How many lines in the listing below include the word "from"? Reply with the count alone.

════════════════

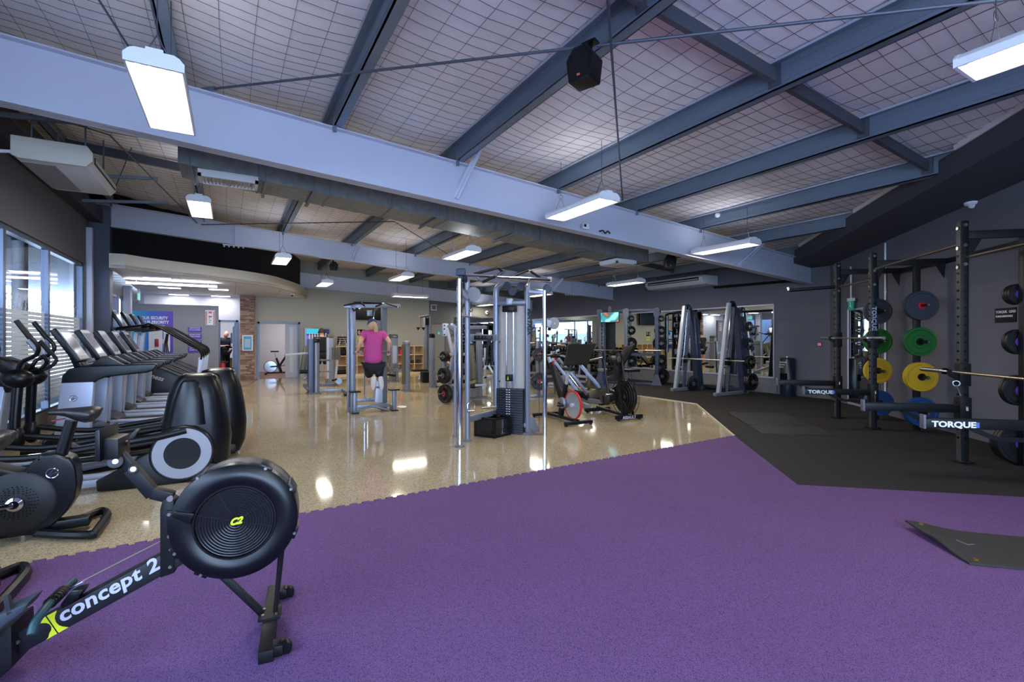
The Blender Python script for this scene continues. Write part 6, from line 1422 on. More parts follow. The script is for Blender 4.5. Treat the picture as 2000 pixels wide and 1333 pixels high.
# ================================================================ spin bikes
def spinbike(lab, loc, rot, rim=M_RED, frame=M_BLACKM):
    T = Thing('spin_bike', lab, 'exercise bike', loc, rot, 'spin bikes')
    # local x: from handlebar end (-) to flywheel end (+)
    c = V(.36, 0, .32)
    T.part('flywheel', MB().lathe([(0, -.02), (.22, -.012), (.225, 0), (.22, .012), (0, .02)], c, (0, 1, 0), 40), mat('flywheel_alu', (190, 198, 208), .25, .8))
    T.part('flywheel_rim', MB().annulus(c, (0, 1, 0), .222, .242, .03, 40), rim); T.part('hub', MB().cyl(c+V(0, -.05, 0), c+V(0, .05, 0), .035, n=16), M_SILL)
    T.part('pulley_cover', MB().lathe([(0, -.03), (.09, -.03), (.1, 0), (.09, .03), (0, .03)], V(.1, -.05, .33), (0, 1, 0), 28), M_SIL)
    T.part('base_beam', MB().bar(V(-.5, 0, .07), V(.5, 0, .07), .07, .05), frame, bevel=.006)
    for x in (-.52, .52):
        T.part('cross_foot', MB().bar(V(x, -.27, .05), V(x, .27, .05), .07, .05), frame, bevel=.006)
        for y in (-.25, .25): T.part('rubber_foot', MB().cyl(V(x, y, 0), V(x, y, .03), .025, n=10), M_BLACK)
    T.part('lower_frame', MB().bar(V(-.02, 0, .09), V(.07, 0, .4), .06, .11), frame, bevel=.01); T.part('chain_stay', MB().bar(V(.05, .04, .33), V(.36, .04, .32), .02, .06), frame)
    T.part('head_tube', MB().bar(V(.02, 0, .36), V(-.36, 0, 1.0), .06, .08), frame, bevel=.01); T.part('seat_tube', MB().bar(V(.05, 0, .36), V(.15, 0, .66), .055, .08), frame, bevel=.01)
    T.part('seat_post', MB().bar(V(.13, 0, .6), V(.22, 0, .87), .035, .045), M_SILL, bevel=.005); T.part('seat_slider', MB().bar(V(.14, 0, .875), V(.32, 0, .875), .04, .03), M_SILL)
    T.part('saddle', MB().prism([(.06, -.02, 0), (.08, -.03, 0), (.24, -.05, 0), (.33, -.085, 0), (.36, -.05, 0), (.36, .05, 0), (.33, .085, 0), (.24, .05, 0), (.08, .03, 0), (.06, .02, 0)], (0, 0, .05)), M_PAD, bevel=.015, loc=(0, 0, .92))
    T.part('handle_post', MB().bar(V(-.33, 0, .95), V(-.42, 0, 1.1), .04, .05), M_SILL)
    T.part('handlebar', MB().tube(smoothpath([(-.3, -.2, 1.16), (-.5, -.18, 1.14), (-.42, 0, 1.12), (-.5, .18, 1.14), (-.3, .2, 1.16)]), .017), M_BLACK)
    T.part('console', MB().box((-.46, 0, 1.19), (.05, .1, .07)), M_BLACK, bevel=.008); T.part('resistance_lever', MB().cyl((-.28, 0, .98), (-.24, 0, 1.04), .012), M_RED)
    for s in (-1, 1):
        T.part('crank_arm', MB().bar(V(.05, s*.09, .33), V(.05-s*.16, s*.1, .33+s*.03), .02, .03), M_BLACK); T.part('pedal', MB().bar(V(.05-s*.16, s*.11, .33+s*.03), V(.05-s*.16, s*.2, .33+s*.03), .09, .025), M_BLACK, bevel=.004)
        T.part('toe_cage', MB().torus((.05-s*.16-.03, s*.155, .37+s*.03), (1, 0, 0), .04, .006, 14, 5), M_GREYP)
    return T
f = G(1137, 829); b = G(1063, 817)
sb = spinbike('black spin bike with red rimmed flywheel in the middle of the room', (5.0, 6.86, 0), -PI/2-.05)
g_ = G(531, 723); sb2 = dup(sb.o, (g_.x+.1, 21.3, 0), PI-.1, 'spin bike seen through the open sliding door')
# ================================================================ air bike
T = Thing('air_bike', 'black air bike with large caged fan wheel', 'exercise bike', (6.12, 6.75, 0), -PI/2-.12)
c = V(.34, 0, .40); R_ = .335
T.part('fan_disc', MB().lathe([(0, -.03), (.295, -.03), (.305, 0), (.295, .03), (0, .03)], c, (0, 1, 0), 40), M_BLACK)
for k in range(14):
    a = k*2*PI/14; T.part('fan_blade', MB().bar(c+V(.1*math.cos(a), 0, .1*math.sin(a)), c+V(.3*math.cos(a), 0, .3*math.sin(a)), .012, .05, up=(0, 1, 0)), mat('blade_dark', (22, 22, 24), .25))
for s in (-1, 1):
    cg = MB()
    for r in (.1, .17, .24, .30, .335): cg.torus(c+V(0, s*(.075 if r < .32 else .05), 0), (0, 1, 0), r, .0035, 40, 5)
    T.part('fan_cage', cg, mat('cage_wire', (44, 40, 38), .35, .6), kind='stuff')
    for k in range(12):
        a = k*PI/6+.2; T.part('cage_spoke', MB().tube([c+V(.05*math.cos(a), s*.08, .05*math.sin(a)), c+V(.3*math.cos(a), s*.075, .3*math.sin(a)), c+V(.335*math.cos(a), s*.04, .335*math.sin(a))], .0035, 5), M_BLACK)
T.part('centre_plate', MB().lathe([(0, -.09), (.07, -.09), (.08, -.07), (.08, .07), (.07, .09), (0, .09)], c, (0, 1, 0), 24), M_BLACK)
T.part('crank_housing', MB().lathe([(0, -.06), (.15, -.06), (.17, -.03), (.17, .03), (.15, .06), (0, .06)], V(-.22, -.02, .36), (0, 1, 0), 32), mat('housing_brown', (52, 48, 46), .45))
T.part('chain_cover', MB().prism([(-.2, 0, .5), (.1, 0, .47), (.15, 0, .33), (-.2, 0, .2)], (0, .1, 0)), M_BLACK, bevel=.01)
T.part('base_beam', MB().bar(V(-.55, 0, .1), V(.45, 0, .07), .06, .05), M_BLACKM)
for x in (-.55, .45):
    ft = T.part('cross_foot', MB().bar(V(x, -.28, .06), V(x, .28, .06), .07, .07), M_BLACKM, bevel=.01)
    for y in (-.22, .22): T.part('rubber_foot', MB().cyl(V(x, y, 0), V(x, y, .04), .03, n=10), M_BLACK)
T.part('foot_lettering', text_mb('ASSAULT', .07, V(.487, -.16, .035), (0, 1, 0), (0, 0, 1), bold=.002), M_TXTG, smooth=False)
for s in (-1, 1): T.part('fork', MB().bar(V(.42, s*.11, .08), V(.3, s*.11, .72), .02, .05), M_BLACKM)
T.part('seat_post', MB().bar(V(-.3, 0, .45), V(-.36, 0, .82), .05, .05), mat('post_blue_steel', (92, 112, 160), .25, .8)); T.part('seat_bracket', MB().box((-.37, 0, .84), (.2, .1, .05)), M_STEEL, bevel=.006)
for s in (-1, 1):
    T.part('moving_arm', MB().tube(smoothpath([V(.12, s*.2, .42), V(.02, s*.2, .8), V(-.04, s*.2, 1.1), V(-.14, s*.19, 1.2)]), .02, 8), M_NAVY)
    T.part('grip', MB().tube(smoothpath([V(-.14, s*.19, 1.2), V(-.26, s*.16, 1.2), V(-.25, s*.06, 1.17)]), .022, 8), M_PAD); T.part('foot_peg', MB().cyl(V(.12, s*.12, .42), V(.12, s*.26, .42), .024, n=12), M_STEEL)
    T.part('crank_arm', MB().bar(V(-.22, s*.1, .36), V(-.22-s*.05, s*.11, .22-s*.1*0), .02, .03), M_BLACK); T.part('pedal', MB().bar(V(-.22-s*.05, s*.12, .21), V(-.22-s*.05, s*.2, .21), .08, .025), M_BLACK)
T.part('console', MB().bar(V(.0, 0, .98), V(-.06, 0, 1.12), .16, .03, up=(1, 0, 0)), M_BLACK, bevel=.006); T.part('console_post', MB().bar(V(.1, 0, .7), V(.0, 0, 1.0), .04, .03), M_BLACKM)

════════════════

**FINISHED ANSWER:**
2